THE ELEPHANT
Posted on 21st September 2015
I’ve spent some of my life living in Brazil. I first went there back in 1994, and it didn’t take long for me to discover the poetry of Carlos Drummond de Andrade.
‘Drummond’, as he is known to Brazilians, lived from 1902 until 1987. And though he was a famously shy man who wrote poetry (rarely a bestseller), he is known, until today, right across Brazil.
In fact, there is a statue of Carlos Drummond de Andrade now…sitting by the Copacabana beach in Rio de Janeiro, near to which he lived for many years.
Not much of Drummond’s writing has been translated into English. So, some while ago, I translated 18 of my favourite poems of his from Portuguese into English.
These translated poems got put to one side because I’ve been concentrating on writing books for young people. But I thought about one of them this afternoon. In Portuguese it is called O Elefante. You’ll find my English version below.
Drummond wrote in challenging ways, but he nearly always used language that is down to earth. And he wrote with a sense of humour.

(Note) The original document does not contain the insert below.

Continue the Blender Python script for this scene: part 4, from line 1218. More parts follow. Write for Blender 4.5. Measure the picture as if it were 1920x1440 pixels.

The poem below is from a brilliant, heart-warming, funny collection of poems called A Rosa do Povo, published in 1945.
THE ELEPHANT
I make an elephant
from the little that I have.
Bits of wood
salvaged from old furniture
should just hold him up.
Then I fill him with cotton,
cheap stuffing, sweetness.
Glue holds his
drooping ears in place.
His trunk rolls up.
It is the happiest part
of his architecture.
But that still leaves the tusks,
made from this pure material
I cannot figure out.
A precious stuff so white
that it is rolled in the circus dust
and still comes up clean, intact.
Then the last touch, the eyes,
where the most fluid
and permanent part
of the elephant is kept,
oblivious to the scam.
So here he is, my modest elephant
ready to go out
looking for friends
in a bored world
which no longer believes in animals,
which lives in suspicion of things.
There he goes, all majestic, fragile
weight, fanning himself
and slowly shifting
his sewn hide
on which there are cloth flowers
and clouds hinting at
a more poetic world
where love brings back together
the forms of nature.
My elephant walks off
down the busy street
but no one bothers to look.
They do not even laugh
at the tail threatening to
abandon the rest of the body.
He is all grace, in spite of
legs which get in the way
and a bulging belly
which might collapse
at the slightest push.
There is elegance in the way
he shows the scant life he has,
and not a soul
in this city allows itself
to take in the fugitive image
of his tender body,
clumsy-footed
but hungry and touching.
Hungry for heart-rending lives
and incidents,
for meetings by moonlight
in the deepest ocean,
under tree roots,
or in the hearts of shells,
for lights which won’t blind
but which shine through
the thickest tree trunks,
his walk, which takes him onward
without crushing the plants
on the battlefield,
in search of places,
secrets, happenings
untold in any book,
leaves a trail which
only the wind,
the leaves, the ants
recognize.
Men ignore it.
They only dare show themselves
in the peace behind curtains
eyelids closed.
And late at night
my elephant returns.
But he returns worn out.
His hesitant feet
fall to pieces in the dust.
He didn’t find
what he needed,
what we needed,
my elephant and I
in whom I love to disguise myself.
Weary of inquiry,
the whole contraption falls apart
as if it were nothing but paper.
The glue dissolves.
Everything inside him,
the forgiveness, the caresses,
the feathers, the cotton,
spill out over the carpet
like a dismantled myth.
Tomorrow I start again.
by Carlos Drummond de Andrade
translation Sean Taylor
3 comments for THE ELEPHANT
Sadly beautiful.
Who is the artist of the paintings at the top of the page?
Sorry for very, very, very slow reply!
I have only just reactivated my blog after it went on ice for a few years. The artist is Dieter Roos, a good friend of mine from Germany.
See here and elsewhere on line:https://www.saatchiart.com/droos.
He’s old and doesn’t sell a lot. But is as true an artist as I have ever met.
Such a vivid, outstanding piece! Filled with sad imagery and tender prose! Thanks for the translation and introduction to this lyricist!